Problem details = Tally up how many lines in the listing below contain the string "part", and give only the total.

Supplied information =
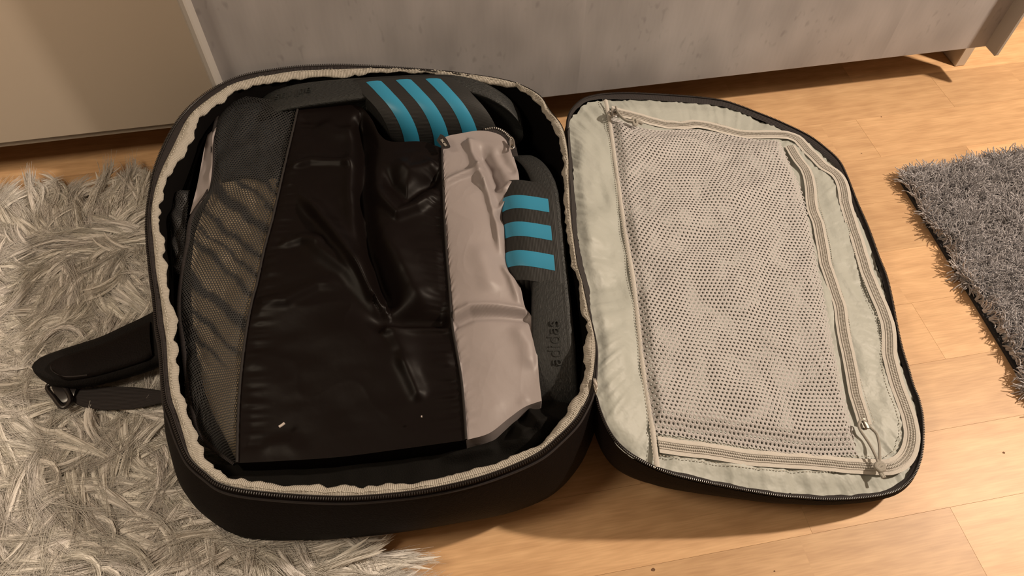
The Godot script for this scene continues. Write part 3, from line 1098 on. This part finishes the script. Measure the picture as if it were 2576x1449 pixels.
func packing_cube() -> void:
	var pc := thing("packing_cube", "black satin packing cube with mauve side and netting inside the open backpack", "packing cube", Vector3(-0.06, 0.03, -0.43))
	# black satin top
	var seam_l := V([-1094,1356,-6459,-1168,1326,-6075,-1265,1289,-5597,-1343,1258,-5197,-1401,1236,-4912,-1475,1212,-4597,-1539,1185,-4251,-1595,1166,-4006,-1643,1141,-3689,-1681,1112,-3311,-1698,1087,-2988,-1703,1054,-2564])
	var seam_r := V([347,1289,-5596,300,1257,-5184,265,1230,-4833,221,1193,-4360,190,1159,-3917,161,1127,-3502,162,1108,-3262,165,1087,-2993,151,1067,-2738,126,1044,-2438])
	var P := coons(V([-1094,1356,-6459,-681,1351,-6394,-451,1345,-6321,-340,1329,-6115,-276,1312,-5887,-162,1302,-5767,145,1298,-5718,347,1289,-5596]), V([-1715,1015,-2582,-1392,1012,-2542,-919,1008,-2492,-438,1007,-2472,-113,1006,-2462,127,1005,-2455]), seam_l, seam_r, 150, 200)
	var F := [
		[V([-458,1372,-6150,-475,1325,-5538,-522,1293,-5128,-525,1262,-4735,-477,1226,-4265,-412,1196,-3884]), 0.012, -0.015, 0.5, 2],
		[V([-565,1369,-6109,-555,1334,-5659,-611,1298,-5194,-619,1263,-4751,-590,1234,-4373]), 0.008, 0.005, 1.0],
		[V([-1188,1305,-5288,-953,1275,-4902,-749,1243,-4491,-588,1217,-4150,-500,1197,-3899]), 0.011, 0.012, 0.4, 1],
		[V([-1258,1268,-4809,-971,1244,-4505,-696,1218,-4169,-505,1193,-3837,-330,1162,-3441,-206,1128,-2999]), 0.012, 0.006, 0.6],
		[V([-473,1205,-4001,-439,1182,-3701,-367,1174,-3599]), 0.016, -0.007, 1.0, 2],
		[V([-432,1179,-3659,-136,1175,-3609,196,1170,-3552]), 0.010, -0.009, 1.0, 2],
		[V([-409,1169,-3534,-112,1168,-3515,203,1165,-3478]), 0.0045, 0.006, 1.0, 2],
		[V([-420,1307,-5317,-329,1283,-4996,-195,1266,-4777,6,1271,-4842,277,1287,-5049]), 0.008, 0.008, 0.6],
		[V([-284,1322,-5507,-211,1299,-5205,-93,1283,-5008,80,1293,-5132,304,1302,-5252]), 0.007, -0.009, 1.0, 1],
		[V([-184,1321,-5490,-21,1306,-5305,144,1308,-5331,325,1314,-5408]), 0.008, 0.006, 1.0],
		[V([-431,1261,-4720,-242,1230,-4315,-134,1201,-3944,-16,1183,-3712]), 0.010, 0.006, 1.0],
		[V([-1261,1324,-5532,-1001,1329,-5596,-685,1323,-5518,-513,1315,-5411]), 0.007, 0.005, 0.5],
		[V([-1372,1255,-4641,-1113,1255,-4644,-859,1245,-4509]), 0.007, 0.004, 0.6],
		[V([-1557,1205,-3994,-1277,1203,-3967,-989,1212,-4088,-705,1208,-4040]), 0.008, 0.004, 0.6],
		[V([-342,1153,-3325,-240,1128,-3005,-194,1113,-2815]), 0.006, 0.005, 1.0],
		[V([-1558,1100,-2638,-1308,1099,-2628,-1187,1087,-2474]), 0.008, 0.004, 1.0],
		[V([-937,1373,-6168,-699,1357,-5959,-495,1355,-5926]), 0.010, 0.005, 1.0]]
	P = raise(P, func(p, u, q):
		var y := folds(F, p) + 0.006 * sin(u * PI) * sin(q * PI)
		y += 0.0042 * noise.get_noise_3d(p.x * 6, 1.0, p.z * 9) + 0.0012 * noise.get_noise_3d(p.x * 14, 4.0, p.z * 30)
		y += crumple(p, 7.0, 12.0, 11.0) * 0.0012
		# small puckers along both seams
		y += 0.0016 * fine.get_noise_2d(q * 60, 3.0) * (smoothstep(0.16, 0.02, u) + smoothstep(0.84, 0.98, u))
		return y)
	var b := MB.new()
	b.grid(P)
	skirt(b, P, 0.05)
	part("satin_panel", b.done(), M.satin, pc).set_meta("label", "creased black satin panel")
	# mauve panel
	var G := coons(V([347,1289,-5596,391,1300,-5734,573,1302,-5768,787,1303,-5773,965,1296,-5688,1053,1285,-5538]), V([128,967,-2472,323,969,-2497,510,976,-2599,662,982,-2674,817,985,-2705]), seam_r, V([1072,1192,-5634,1083,1175,-5419,1089,1158,-5200,1052,1146,-5047,955,1136,-4907,853,1123,-4746,837,1106,-4526,780,1085,-4250,784,1067,-4020,849,1055,-3875,853,1039,-3656,894,1028,-3522,880,1006,-3236,840,982,-2929,820,965,-2715]), 90, 180)
	var GF := [
		[V([639,1332,-5632,678,1310,-5351,685,1289,-5085]), 0.008, 0.008, 0.6, 2],
		[V([760,1320,-5474,811,1304,-5276,824,1292,-5115]), 0.009, -0.013, 1.0, 2],
		[V([306,1289,-5085,487,1296,-5170,686,1302,-5243]), 0.006, 0.006, 0.35, 2],
		[V([691,1300,-5221,731,1277,-4923,743,1246,-4526,724,1217,-4154]), 0.007, 0.007, 0.5],
		[V([749,1295,-5153,801,1272,-4861,788,1245,-4518]), 0.006, -0.006, 1.0],
		[V([857,1279,-4954,954,1286,-5041,1043,1289,-5079]), 0.005, 0.005, 1.0],
		[V([748,1257,-4671,839,1268,-4805,966,1274,-4885]), 0.004, 0.006, 0.5],
		[V([926,1328,-5586,970,1311,-5358,1062,1297,-5182]), 0.006, -0.005, 1.0],
		[V([181,1172,-3575,333,1177,-3632,584,1175,-3611,835,1173,-3585]), 0.005, 0.006, 0.6, 2],
		[V([171,1167,-3508,358,1171,-3558,609,1170,-3544,824,1169,-3528]), 0.005, -0.006, 1.0, 2],
		[V([709,1214,-4111,769,1199,-3923,812,1175,-3614]), 0.006, 0.005, 0.6],
		[V([704,1164,-3466,806,1147,-3247,781,1126,-2979]), 0.008, 0.004, 1.0],
		[V([724,1108,-2746,664,1104,-2702,678,1099,-2635]), 0.004, 0.006, 1.0],
		[V([523,1234,-4372,558,1205,-4002,552,1185,-3743]), 0.010, 0.004, 1.0]]
	G = raise(G, func(p, u, q):
		var y := folds(GF, p) + 0.008 * sin(u * PI) * sin(q * PI)
		y += 0.003 * noise.get_noise_3d(p.x * 10, 5.0, p.z * 10) + 0.0004 * crumple(p, 16.0, 13.0, 71.0) + 0.0002 * crumple(p, 40.0, 34.0, 83.0)
		y += 0.0012 * fine.get_noise_2d(q * 60, 9.0) * smoothstep(0.2, 0.02, u)
		return y)
	b = MB.new()
	b.grid(G)
	skirt(b, G, 0.05)
	part("mauve_panel", b.done(), M.mauve, pc).set_meta("label", "pale mauve fabric panel")
	# dark seams
	for sm in [seam_l, seam_r]:
		b = MB.new()
		var q := rs(sm, 160)
		for i in q.size():
			q[i].y += 0.0012 + 0.0006 * fine.get_noise_1d(i * 0.9)
		b.tube(q, 0.0012, 7)
		part("seam_piping", b.done(), M.seam, pc)
	# netting on the left, over the clothes
	var net_l := V([-1944,1235,-6698,-2003,1221,-6528,-2034,1199,-6242,-2031,1169,-5852,-2062,1145,-5550,-2214,1121,-5235,-2244,1093,-4878,-2279,1065,-4517,-2283,1038,-4171,-2241,1015,-3874,-2147,969,-3278,-2035,940,-2900,-1767,919,-2627])
	var net_t := V([-1924,1289,-6630,-1757,1299,-6761,-1543,1296,-6715,-1109,1283,-6549])
	var net_b := V([-1749,977,-2600,-1727,977,-2600])
	var Q := coons(net_t, net_b, net_l, seam_l, 40, 100)
	Q = raise(Q, func(p, u, q):
		return 0.004 * sin(u * PI) + 0.004 * noise.get_noise_3d(p.x * 15, 1.0, p.z * 12 + p.x * 9))
	b = MB.new()
	holes(b, Q, 0.0028, 0.62)
	part("netting_panel", b.done(), M.black_mesh, pc).set_meta("label", "black netting panel")
	# its zip along the left edge and mauve side below
	var zl := rs(net_l, 160)
	b = band(zl, 0.004, 0.0008)
	part("zip_tape", b.done(), M.tape, pc)
	scatter("zip_teeth", tooth(0.001, 0.0014, 0.002), M.teeth, along(zl.slice(0, 60), 0.0019), pc)
	var S := coons(V([-1994,1231,-6388,-2086,1223,-6287]), V([-2109,1154,-5396,-2227,1142,-5245]), V([-1994,1231,-6388,-2025,1213,-6164,-2024,1187,-5833,-2048,1164,-5535,-2109,1154,-5396]), V([-2107,1168,-6352,-2135,1154,-6173,-2166,1131,-5885,-2196,1111,-5623,-2249,1086,-5299]), 14, 40)
	S = raise(S, func(p, u, q): return 0.004 * noise.get_noise_3d(p.x * 30, 2.0, p.z * 22))
	b = MB.new()
	b.grid(S)
	part("side_panel", b.done(), M.mauve, pc).set_meta("label", "pale mauve side below the netting")
	# zip and slider at the upper right corner
	var zr := rs(V([821,1210,-5865,930,1210,-5865,1015,1205,-5804,1067,1197,-5704,1082,1188,-5576,1080,1178,-5448]), 60)
	part("zip_tape", band(zr, 0.010, 0.001).done(), M.tape, pc)
	scatter("zip_teeth", tooth(0.001, 0.0014, 0.002), M.lid_teeth, along(rs(V([851,1230,-5863,952,1230,-5864,1033,1225,-5804,1084,1217,-5704,1099,1208,-5576]), 50), 0.0022), pc)
	b = MB.new()
	var s0: Vector3 = (V([1083,1248,-5584]))[0]
	b.box(s0, Vector3(0.005, 0.003, 0.008), 0.001)
	b.tube(rs(V([1081,1273,-5644,1106,1271,-5617,1103,1264,-5528,1078,1261,-5487,1057,1263,-5513]), 30, true), 0.0009, 8, true)
	part("zip_slider", b.done(), M.metal, pc)
	# woven label at the seam
	var tg := coons(V([350,1396,-5690,383,1394,-5657,408,1389,-5598]), V([298,1390,-5610,329,1384,-5533,348,1381,-5487,392,1380,-5480]), V([350,1396,-5690,298,1390,-5610]), V([408,1389,-5598,427,1381,-5496,392,1380,-5480]), 10, 8)
	b = MB.new()
	b.grid(tg)
	var lb := part("label_tag", b.done(), M.seam, pc)
	var tm := TextMesh.new()
	var fo := SystemFont.new()
	fo.font_names = PackedStringArray(["Droid Sans"])
	tm.font = fo
	tm.text = "INCAN"
	tm.font_size = 32
	tm.pixel_size = 0.00011
	tm.depth = 0.0002
	var tx := part("label_lettering", tm, M.print, lb)
	var c0: Vector3 = (V([366,1394,-5558]))[0]
	var ax: Vector3 = ((V([384,1390,-5511]))[0] - c0).normalized()
	tx.transform = Transform3D(Basis(ax, Vector3.UP.cross(ax).normalized(), Vector3.UP), c0)
	# lint on the black fabric
	for e in [[V([-1344,1184,-2756,-1325,1184,-2766,-1299,1186,-2782]), 0.0012], [V([-210,1175,-2648,-201,1175,-2646]), 0.0009]]:
		b = MB.new()
		var lp := rs(e[0], 8)
		b.tube(lp, e[1], 6)
		var li := part("lint", b.done(), M.lint, self)
		tag(li, "pale bit of lint on the black satin above the front rim" if e[1] > 0.001 else "tiny white speck of lint on the black satin near the mauve panel", "lint")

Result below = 12